Joseph Wippl, a former CIA officer in the National Clandestine Service and the agency’s former director of Congressional Affairs, said he thought Burr’s approach to oversight was a good idea.

“The advantage of real time oversight is that the Congress knows what the intelligence community is doing and assisting it any way that it can to achieve the results, and also to say, ‘Excuse me guys. That’s not going to work,’” said Wippl, director of Graduate Studies at the Boston University’s Pardee School of Global Studies.

The committee, he added, “can also be a little bit of a conscience.”

Burr steps in as leader at a time when its members have been publicly divided over the CIA torture report, a legally and morally troubling account prepared by Democratic members and staff that revealed a gruesome history of agency efforts to squeeze terrorist suspects for information. Like most Republicans on the committee, Burr said it was full of errors and was political in nature.

The two-term senator voted in April to release the summary of the torture report to the Obama administration for redaction and release, even though he said at the time that it was flawed and biased. He said he wanted to “give the American people the opportunity to make their own judgments.”

Burr also takes over at a time when tension is high between the CIA and its congressional overseers as a result of the CIA’s intrusion into computers that the Senate Intelligence Committee used to compile the torture report.

He said on Tuesday that he doesn’t plan to hold hearings on it. Burr also doesn’t expect that partisan differences over the report will undo the committee’s bipartisan nature. Since it meets almost entirely in secret, members don’t necessarily feel compelled to toe a party line.

“I think the committee will be fine,” Burr said in a short interview at the Capitol on Tuesday. “This is a big split, but most of the differences have been shared for the last several years, not just today. The reality is we’ve got a mission in the committee. I think Dianne understands that, the members understand that. But we’re going to reiterate exactly what our oversight role is.”

Sen. James Risch, R-Idaho, a committee member, also said he thought bipartisanship would survive.

“The intelligence community, but for this particular issue, is one of the most bipartisan, nonpartisan things I do here,” he said.

“We’re truly bipartisan,” Feinstein said in an interview.

Burr faces re-election for a third six-year term in 2016. His work on the committee, even though mostly in secret, could give his views a bigger platform. He said he welcomes the watchdog role that is the committee’s mandate _ vigilant legislative oversight to make sure that the intelligence agencies operate in accord with the Constitution and the law.

The chairman-in-waiting said he already had started to talk with intelligence officials to explain how the committee would operate next year.

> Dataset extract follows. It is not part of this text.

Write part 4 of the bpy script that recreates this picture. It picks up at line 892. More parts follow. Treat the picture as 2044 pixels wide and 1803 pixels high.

“The more they share with us the better we can be,” he said. “And hopefully this will be a new relationship with the intelligence community.”

Burr has not promised greater transparency about that new relationship. In fact, he recently was quoted as saying, “I personally don’t believe that anything that goes on in the Intelligence committee should ever be discussed publicly.”

But Burr said this week said he wasn’t closing the door.

“I’ll have some open hearings,” he said. “We’re mandated to have one annual open hearing on global threats. But what I’ve said is any agency that feels like there’s an issue that one, they can talk about publicly, and two, they believe there’s an educational benefit to the American people, I’m more than happy to have an open hearing.”

Steven Aftergood, director of the Project on Government Secrecy at the Federation of American Scientists, which works to reduce the scope of secrecy over national security, said congressional oversight of intelligence has been too weak.

Edward Snowden’s disclosures of the National Security Agency’s mass surveillance activities under the Patriot Act, which gave law enforcement broad tools to track down terrorists, raised a public outcry about the government going too far with its bulk collection of communications of Americans.

But the Intelligence committees “basically signed off on the programs that Snowden exposed,” Aftergood said.

“The good news is I don’t think (the Senate committee) could make it a lot more closed because it’s already about as closed as it could be,” Aftergood said. “But the bad news is that is not the right direction. The intelligence system needs public confidence, and the only way you can hope to win such confidence is through open discussion with the public.”